Además, a Colette Leloup, su mujer, no le gustaba el ambiente de Madrid y quería volver a París. Los enfrentamientos personales con Alfonso Guerra llegaron a oídos de la prensa y todo el mundo se hizo eco de la enemistad creciente entre Semprún y el entonces vicepresidente.
Más tarde, me lo encontré desayunando con toda su familia en el Hotel Imperial de Nueva Delhi, en la avenida Yanpah de la populosa ciudad india. Yo estaba allí a la búsqueda de una novela de españoles en la India que está medio escrita y que sospecho ahora que no voy a publicar nunca. Nos abrazamos y quedamos en volver a vernos en Delhi, en el mismo lugar una semana más tarde. Nunca volví a verlo en la India. Colette había sufrido un terrible ataque estomacal, con infección incluida, y tuvieron que regresar a París en un vuelo urgente.

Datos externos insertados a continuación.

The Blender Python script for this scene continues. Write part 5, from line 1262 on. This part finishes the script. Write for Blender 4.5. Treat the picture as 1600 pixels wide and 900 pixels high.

Después, ya en su decadencia física y fallecida Colette, vi a Jorge varias veces en Madrid y en Barcelona. Siempre lúcido e inteligente. Creo que alguna vez almorzamos en la Ciudad Condal y recordamos nuestra amistad. Semprún ya estaba muy cansado. Tiempo más tarde llegó la mala noticia de su muerte en París. La familia me invitó a sus exequias y enterramiento en Viriatou pero yo no asistí. No puedo resistir mi propia presencia en los entierros de mis amigos.

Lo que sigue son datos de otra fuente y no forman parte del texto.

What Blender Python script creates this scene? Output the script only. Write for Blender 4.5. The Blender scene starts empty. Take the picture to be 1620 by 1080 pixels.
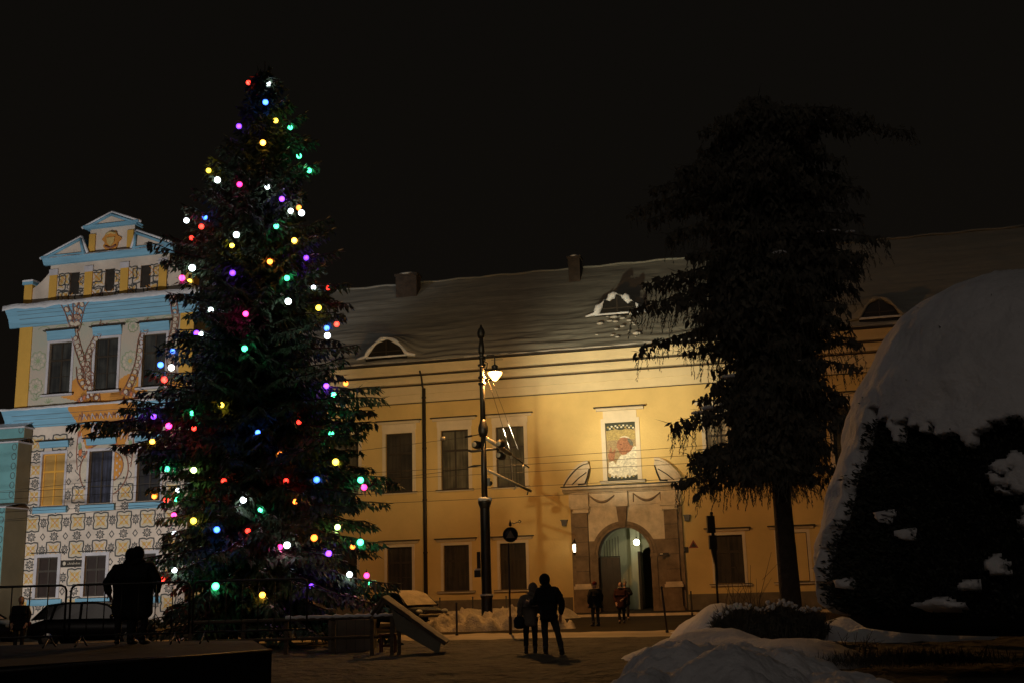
import bpy, bmesh, math, random
from mathutils import Vector, Matrix, noise
PI = math.pi
sc = bpy.context.scene
COL = sc.collection
rnd = random.Random(11)

# ------------------------------------------------------------------ camera
FPX, PITCH, ROLL = 1747.0, math.radians(12.5), math.radians(-1.6)
cam_d = bpy.data.cameras.new('camera'); cam = bpy.data.objects.new('camera', cam_d); COL.objects.link(cam)
cam_d.sensor_width = 36; cam_d.lens = FPX / 1620 * 36; cam_d.clip_end = 3000; cam_d.clip_start = 0.1
CM = Matrix.Rotation(PI / 2 + PITCH, 3, 'X') @ Matrix.Rotation(ROLL, 3, 'Z')
CP = Vector((0, 0, 1.6))
cam.matrix_world = Matrix.Translation(CP) @ CM.to_4x4()
sc.camera = cam

def ray(px, py): return CM @ Vector(((px - 810) / FPX, -(py - 540) / FPX, -1))
def at(px, py, Y):
    d = ray(px, py); return CP + d * (Y / d.y)
def gnd(px, py, z=0.0):
    d = ray(px, py); return CP + d * ((z - 1.6) / d.z)
# frame of the long facade: u right along the wall, v into the building, z up
FA = math.radians(13.4)
FO = Vector((5.849, 62, 0))
EU = Vector((math.cos(FA), -math.sin(FA), 0)); EV = Vector((math.sin(FA), math.cos(FA), 0))
def F(u, v, z=0.0): return FO + EU * u + EV * v + Vector((0, 0, z))
def fac(px, py, off=0.0):
    d = ray(px, py); t = (FO - EV * off - CP).dot(EV) / d.dot(EV); p = CP + d * t
    return (p - FO).dot(EU), p.z

# ------------------------------------------------------------------ materials
MATS = {}
def mat(name, col, rough=0.8, var=0.15, scale=1.0, bump=0.0, bscale=8.0, metal=0.0, emit=None, estr=0.0, stretch=None, spec=0.3, coat=0.0, col2=None, bdist=0.05):
    if name in MATS: return MATS[name]
    m = bpy.data.materials.new(name); m.use_nodes = True
    nt = m.node_tree; N = nt.nodes; L = nt.links
    b = N['Principled BSDF']
    b.inputs['Roughness'].default_value = rough; b.inputs['Metallic'].default_value = metal
    b.inputs['Specular IOR Level'].default_value = spec
    b.inputs['Coat Weight'].default_value = coat
    tc = N.new('ShaderNodeTexCoord'); mp = N.new('ShaderNodeMapping'); L.new(tc.outputs['Object'], mp.inputs['Vector'])
    if stretch: mp.inputs['Scale'].default_value = stretch
    n = N.new('ShaderNodeTexNoise'); n.inputs['Scale'].default_value = scale; n.inputs['Detail'].default_value = 6; n.inputs['Roughness'].default_value = .62
    L.new(mp.outputs['Vector'], n.inputs['Vector'])
    r = N.new('ShaderNodeValToRGB'); L.new(n.outputs['Fac'], r.inputs['Fac'])
    c2 = col2 or tuple(min(1, c * (1 + var)) for c in col)
    c1 = tuple(c * (1 - var) for c in col)
    r.color_ramp.elements[0].position = .3; r.color_ramp.elements[0].color = (*c1, 1)
    r.color_ramp.elements[1].position = .7; r.color_ramp.elements[1].color = (*c2, 1)
    L.new(r.outputs['Color'], b.inputs['Base Color'])
    if bump:
        n2 = N.new('ShaderNodeTexNoise'); n2.inputs['Scale'].default_value = bscale; n2.inputs['Detail'].default_value = 5
        L.new(mp.outputs['Vector'], n2.inputs['Vector'])
        bp = N.new('ShaderNodeBump'); bp.inputs['Strength'].default_value = bump; bp.inputs['Distance'].default_value = bdist
        L.new(n2.outputs['Fac'], bp.inputs['Height']); L.new(bp.outputs['Normal'], b.inputs['Normal'])
    if emit:
        b.inputs['Emission Color'].default_value = (*emit, 1); b.inputs['Emission Strength'].default_value = estr
    MATS[name] = m
    return m

M_snow = mat('snow', (.72, .72, .74), .8, .12, 1.3, .8, 11, bdist=.05)
M_dsnow = mat('dirty_snow', (.46, .40, .30), .85, .3, 1.8, .9, 12, bdist=.06)
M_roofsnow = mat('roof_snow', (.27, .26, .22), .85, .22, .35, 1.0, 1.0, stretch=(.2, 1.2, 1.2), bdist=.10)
M_eave = mat('eave_snow', (.46, .43, .38), .85, .2, 1.5, .4, 5)
M_ground = mat('trodden_snow', (.070, .058, .040), .85, .55, .9, 1.0, 3.6, bdist=.22)
M_street = mat('wet_street', (.026, .019, .010), .85, .4, .5, .5, 2, stretch=(.35, 1, 1), bdist=.05, spec=.08)
M_pave = mat('granite_paving', (.05, .04, .028), .9, .25, 1.2, .4, 6, spec=.08)
M_kerbsnow = mat('packed_snow', (.42, .34, .22), .75, .3, .7, .8, 4, stretch=(.4, 1, 1), bdist=.08)
M_yellow = mat('yellow_plaster', (.64, .46, .18), .9, .13, .35, .25, 9)
M_cream = mat('cream_plaster', (.64, .52, .31), .88, .07, .9, .1, 7)
M_trimw = mat('cream_trim', (.66, .56, .40), .85, .08, 1.3)
M_plinth = mat('plinth_stone', (.16, .13, .09), .9, .25, 1.5, .3, 4)
M_dark = mat('dark_flashing', (.03, .024, .018), .6, .3, 2)
M_frame = mat('window_frame_brown', (.04, .03, .02), .5, .2, 3)
M_shut = mat('window_shutter', (.055, .045, .035), .7, .2, 3)
M_stone = mat('sandstone', (.20, .14, .085), .92, .35, 1.8, .6, 5)
M_stonel = mat('pale_sandstone', (.58, .47, .32), .9, .22, 2.2, .4, 6)
M_iron = mat('cast_iron', (.018, .015, .012), .45, .3, 4, .2, 20, spec=.5)
M_steel = mat('galvanised_steel', (.42, .38, .30), .45, .2, 5, metal=.3, spec=.5)
M_wood = mat('weathered_wood', (.10, .075, .05), .85, .35, 2.5, .4, 8, stretch=(1, 1, 5))
M_bark = mat('bark', (.045, .034, .026), .95, .4, 4, .8, 14)
M_white = mat('passage_plaster', (.42, .42, .30), .9, .1, .8)
M_pane = mat('dark_pane', (.02, .018, .014), .12, .2, 2, spec=.5)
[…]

No quiero verlos muertos nunca, ni tener la experiencia y la memoria de verlos muertos. Ni siquiera puedo escribir necrológicas de esos amigos muertos y Semprún fue uno de ellos. Prefiero recordarlo así: entero, íntegro, sonriente, atractivo, escritor completo, memoria del siglo XX. Un ejemplo para todos y uno de mis más grandes referentes intelectuales y literarios.